**GIVEN EXERCISE:**
Transcribe all of the material exactly, except for its pictures.

**DATASET EXTRACT:**
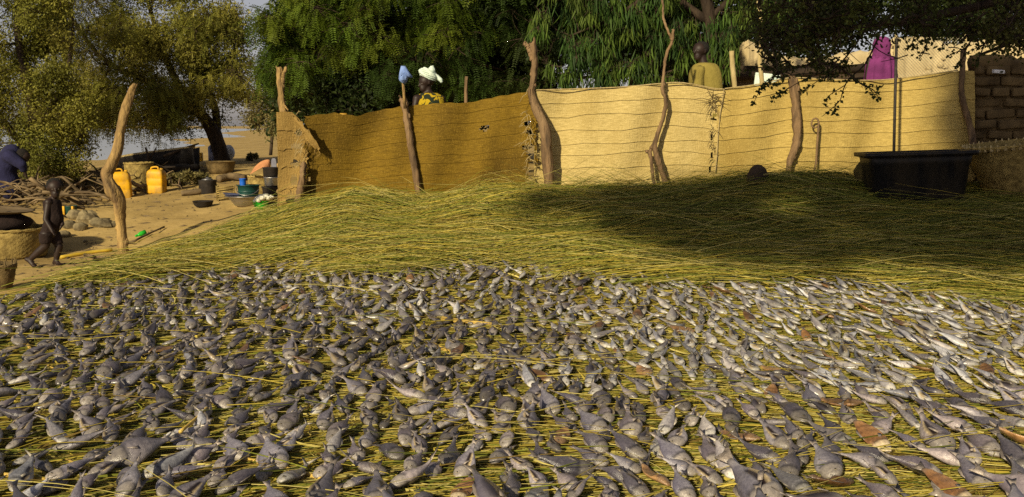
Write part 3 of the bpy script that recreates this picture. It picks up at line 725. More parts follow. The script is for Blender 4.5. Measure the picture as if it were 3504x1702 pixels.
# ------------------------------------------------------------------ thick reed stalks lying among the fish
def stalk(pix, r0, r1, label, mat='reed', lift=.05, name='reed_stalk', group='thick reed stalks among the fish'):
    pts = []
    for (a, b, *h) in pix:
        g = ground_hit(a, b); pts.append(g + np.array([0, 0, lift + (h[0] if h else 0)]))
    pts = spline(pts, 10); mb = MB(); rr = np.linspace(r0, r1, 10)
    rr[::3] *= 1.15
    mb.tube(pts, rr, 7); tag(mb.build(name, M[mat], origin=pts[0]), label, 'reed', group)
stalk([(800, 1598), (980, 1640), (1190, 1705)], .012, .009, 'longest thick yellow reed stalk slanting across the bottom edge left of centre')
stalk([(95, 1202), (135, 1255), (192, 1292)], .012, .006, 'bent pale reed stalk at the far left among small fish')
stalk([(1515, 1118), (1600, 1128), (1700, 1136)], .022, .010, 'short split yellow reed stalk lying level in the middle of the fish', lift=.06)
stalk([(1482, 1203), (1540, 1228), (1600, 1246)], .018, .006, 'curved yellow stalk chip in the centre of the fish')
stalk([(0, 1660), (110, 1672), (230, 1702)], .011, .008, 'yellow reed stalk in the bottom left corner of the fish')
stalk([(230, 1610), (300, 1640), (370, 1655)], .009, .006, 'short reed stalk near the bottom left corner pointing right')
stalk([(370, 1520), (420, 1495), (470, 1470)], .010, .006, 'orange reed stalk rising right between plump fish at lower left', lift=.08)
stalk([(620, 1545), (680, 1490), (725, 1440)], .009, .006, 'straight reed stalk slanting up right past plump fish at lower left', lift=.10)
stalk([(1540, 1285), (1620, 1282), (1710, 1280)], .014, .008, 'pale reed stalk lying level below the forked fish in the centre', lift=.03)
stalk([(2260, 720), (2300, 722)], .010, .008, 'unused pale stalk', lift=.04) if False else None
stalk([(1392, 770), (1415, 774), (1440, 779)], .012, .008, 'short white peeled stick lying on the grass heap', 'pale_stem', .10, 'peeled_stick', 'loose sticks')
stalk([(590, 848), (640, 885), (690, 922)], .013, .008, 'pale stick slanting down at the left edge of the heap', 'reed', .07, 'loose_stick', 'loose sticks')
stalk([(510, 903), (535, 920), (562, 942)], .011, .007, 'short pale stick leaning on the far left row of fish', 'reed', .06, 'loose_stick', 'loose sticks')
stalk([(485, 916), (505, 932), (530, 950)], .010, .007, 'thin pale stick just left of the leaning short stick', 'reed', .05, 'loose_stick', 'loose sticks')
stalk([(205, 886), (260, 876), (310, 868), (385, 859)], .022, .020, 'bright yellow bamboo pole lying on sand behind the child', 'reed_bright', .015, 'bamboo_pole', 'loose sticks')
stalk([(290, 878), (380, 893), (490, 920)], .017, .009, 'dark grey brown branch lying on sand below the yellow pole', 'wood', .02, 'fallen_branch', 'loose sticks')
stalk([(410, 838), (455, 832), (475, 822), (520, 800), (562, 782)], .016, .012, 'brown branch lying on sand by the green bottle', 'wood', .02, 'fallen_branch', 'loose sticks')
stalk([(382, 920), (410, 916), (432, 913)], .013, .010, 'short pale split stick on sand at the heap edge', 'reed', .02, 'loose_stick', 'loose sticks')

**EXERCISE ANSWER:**
Write part 3 of the bpy script that recreates this picture. It picks up at line 725. More parts follow. The script is for Blender 4.5. Measure the picture as if it were 3504x1702 pixels.
# ------------------------------------------------------------------ thick reed stalks lying among the fish
def stalk(pix, r0, r1, label, mat='reed', lift=.05, name='reed_stalk', group='thick reed stalks among the fish'):
    pts = []
    for (a, b, *h) in pix:
        g = ground_hit(a, b); pts.append(g + np.array([0, 0, lift + (h[0] if h else 0)]))
    pts = spline(pts, 10); mb = MB(); rr = np.linspace(r0, r1, 10)
    rr[::3] *= 1.15
    mb.tube(pts, rr, 7); tag(mb.build(name, M[mat], origin=pts[0]), label, 'reed', group)
stalk([(800, 1598), (980, 1640), (1190, 1705)], .012, .009, 'longest thick yellow reed stalk slanting across the bottom edge left of centre')
stalk([(95, 1202), (135, 1255), (192, 1292)], .012, .006, 'bent pale reed stalk at the far left among small fish')
stalk([(1515, 1118), (1600, 1128), (1700, 1136)], .022, .010, 'short split yellow reed stalk lying level in the middle of the fish', lift=.06)
stalk([(1482, 1203), (1540, 1228), (1600, 1246)], .018, .006, 'curved yellow stalk chip in the centre of the fish')
stalk([(0, 1660), (110, 1672), (230, 1702)], .011, .008, 'yellow reed stalk in the bottom left corner of the fish')
stalk([(230, 1610), (300, 1640), (370, 1655)], .009, .006, 'short reed stalk near the bottom left corner pointing right')
stalk([(370, 1520), (420, 1495), (470, 1470)], .010, .006, 'orange reed stalk rising right between plump fish at lower left', lift=.08)
stalk([(620, 1545), (680, 1490), (725, 1440)], .009, .006, 'straight reed stalk slanting up right past plump fish at lower left', lift=.10)
stalk([(1540, 1285), (1620, 1282), (1710, 1280)], .014, .008, 'pale reed stalk lying level below the forked fish in the centre', lift=.03)
stalk([(2260, 720), (2300, 722)], .010, .008, 'unused pale stalk', lift=.04) if False else None
stalk([(1392, 770), (1415, 774), (1440, 779)], .012, .008, 'short white peeled stick lying on the grass heap', 'pale_stem', .10, 'peeled_stick', 'loose sticks')
stalk([(590, 848), (640, 885), (690, 922)], .013, .008, 'pale stick slanting down at the left edge of the heap', 'reed', .07, 'loose_stick', 'loose sticks')
stalk([(510, 903), (535, 920), (562, 942)], .011, .007, 'short pale stick leaning on the far left row of fish', 'reed', .06, 'loose_stick', 'loose sticks')
stalk([(485, 916), (505, 932), (530, 950)], .010, .007, 'thin pale stick just left of the leaning short stick', 'reed', .05, 'loose_stick', 'loose sticks')
stalk([(205, 886), (260, 876), (310, 868), (385, 859)], .022, .020, 'bright yellow bamboo pole lying on sand behind the child', 'reed_bright', .015, 'bamboo_pole', 'loose sticks')
stalk([(290, 878), (380, 893), (490, 920)], .017, .009, 'dark grey brown branch lying on sand below the yellow pole', 'wood', .02, 'fallen_branch', 'loose sticks')
stalk([(410, 838), (455, 832), (475, 822), (520, 800), (562, 782)], .016, .012, 'brown branch lying on sand by the green bottle', 'wood', .02, 'fallen_branch', 'loose sticks')
stalk([(382, 920), (410, 916), (432, 913)], .013, .010, 'short pale split stick on sand at the heap edge', 'reed', .02, 'loose_stick', 'loose sticks')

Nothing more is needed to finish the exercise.